(Scene modeling code data)
★ ★ ★

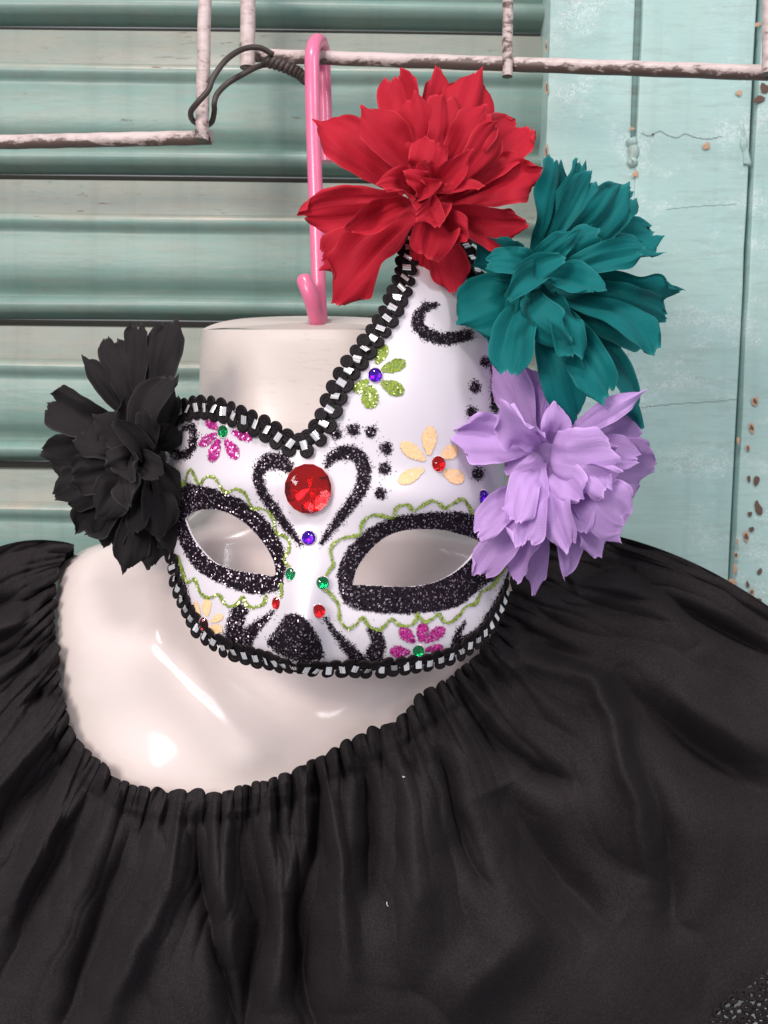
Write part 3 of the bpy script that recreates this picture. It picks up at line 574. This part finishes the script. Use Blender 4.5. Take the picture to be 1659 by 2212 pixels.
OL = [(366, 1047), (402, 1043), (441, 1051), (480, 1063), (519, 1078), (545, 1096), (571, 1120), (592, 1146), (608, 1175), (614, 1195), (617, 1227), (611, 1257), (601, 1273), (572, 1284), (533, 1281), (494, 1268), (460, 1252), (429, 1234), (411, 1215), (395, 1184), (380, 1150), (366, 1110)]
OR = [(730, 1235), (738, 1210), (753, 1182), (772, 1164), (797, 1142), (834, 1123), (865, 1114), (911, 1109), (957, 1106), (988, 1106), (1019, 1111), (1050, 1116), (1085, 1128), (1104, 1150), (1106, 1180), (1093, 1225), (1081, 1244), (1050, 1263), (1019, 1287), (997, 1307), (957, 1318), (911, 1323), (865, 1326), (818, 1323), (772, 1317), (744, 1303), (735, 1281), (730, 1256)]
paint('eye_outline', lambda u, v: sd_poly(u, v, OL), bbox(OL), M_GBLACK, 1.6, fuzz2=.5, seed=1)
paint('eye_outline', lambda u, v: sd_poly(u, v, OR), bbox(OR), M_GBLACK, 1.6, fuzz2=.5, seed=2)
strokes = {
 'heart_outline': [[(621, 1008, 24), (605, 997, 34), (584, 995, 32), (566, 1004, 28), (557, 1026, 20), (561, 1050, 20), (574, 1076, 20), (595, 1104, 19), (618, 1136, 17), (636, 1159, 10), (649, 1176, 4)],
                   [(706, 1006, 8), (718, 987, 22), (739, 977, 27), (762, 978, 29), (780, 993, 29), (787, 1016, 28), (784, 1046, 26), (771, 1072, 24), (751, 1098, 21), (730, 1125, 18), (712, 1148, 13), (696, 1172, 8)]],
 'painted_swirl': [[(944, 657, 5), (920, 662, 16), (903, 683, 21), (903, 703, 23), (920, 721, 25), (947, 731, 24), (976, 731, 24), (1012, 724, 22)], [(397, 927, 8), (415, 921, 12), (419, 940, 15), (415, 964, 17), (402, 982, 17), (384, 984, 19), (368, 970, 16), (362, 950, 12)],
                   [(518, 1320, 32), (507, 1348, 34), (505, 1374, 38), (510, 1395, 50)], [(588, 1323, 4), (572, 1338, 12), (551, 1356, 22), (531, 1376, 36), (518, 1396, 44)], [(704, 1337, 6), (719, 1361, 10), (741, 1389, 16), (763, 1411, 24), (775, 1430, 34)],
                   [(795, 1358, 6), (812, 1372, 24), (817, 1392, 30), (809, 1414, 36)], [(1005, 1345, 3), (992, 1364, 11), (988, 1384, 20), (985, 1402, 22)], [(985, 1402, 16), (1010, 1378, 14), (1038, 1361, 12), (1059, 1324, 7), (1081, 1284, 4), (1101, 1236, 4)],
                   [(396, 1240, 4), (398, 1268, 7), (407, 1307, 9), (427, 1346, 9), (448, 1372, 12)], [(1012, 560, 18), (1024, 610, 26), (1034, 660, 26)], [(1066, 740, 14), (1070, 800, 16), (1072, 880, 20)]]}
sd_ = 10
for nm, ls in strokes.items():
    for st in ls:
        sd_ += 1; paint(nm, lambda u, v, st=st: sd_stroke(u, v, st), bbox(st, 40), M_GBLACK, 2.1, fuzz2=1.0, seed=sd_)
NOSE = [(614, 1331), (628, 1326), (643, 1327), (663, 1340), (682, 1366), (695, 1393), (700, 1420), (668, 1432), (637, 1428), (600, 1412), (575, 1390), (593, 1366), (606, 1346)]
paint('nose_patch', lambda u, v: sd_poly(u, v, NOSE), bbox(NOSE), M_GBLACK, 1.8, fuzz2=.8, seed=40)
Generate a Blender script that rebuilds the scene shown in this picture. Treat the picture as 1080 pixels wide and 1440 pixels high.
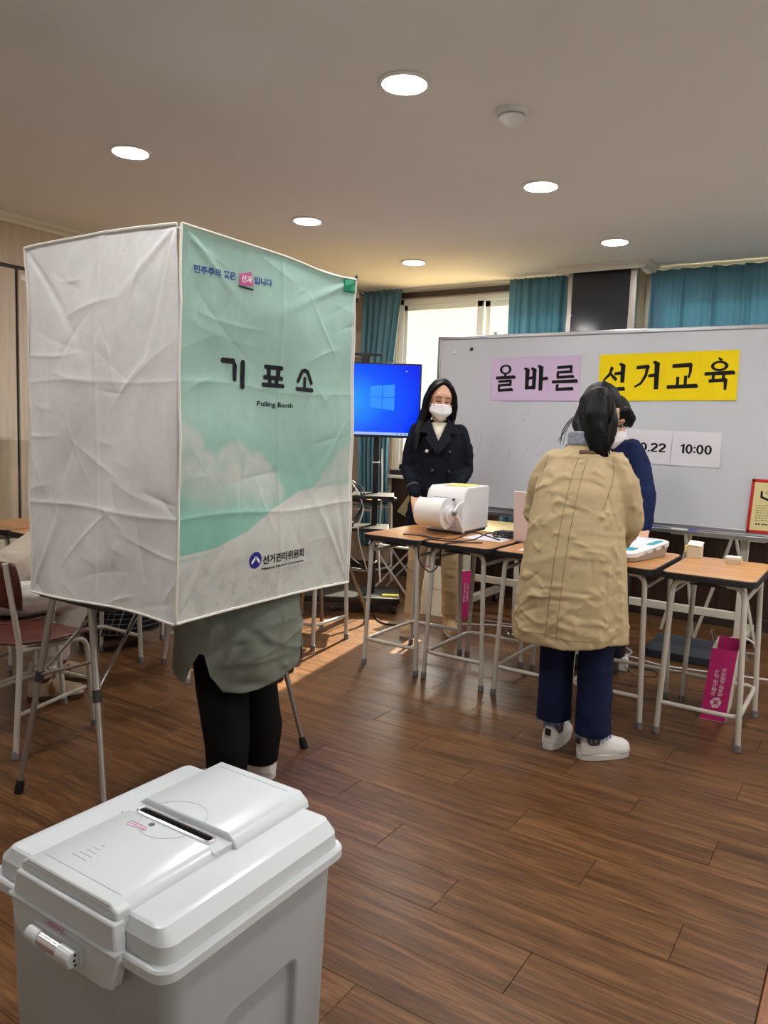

★ ★ ★

## WHAT IS REQUIRED
Gather up, from the records above, each line where the word "Blender" appears.

## ANSWER
Write part 3 of the bpy script that recreates this picture. It picks up at line 574. This part finishes the script. Use Blender 4.5. Take the picture to be 1659 by 2212 pixels.
Generate a Blender script that rebuilds the scene shown in this picture. Treat the picture as 1080 pixels wide and 1440 pixels high.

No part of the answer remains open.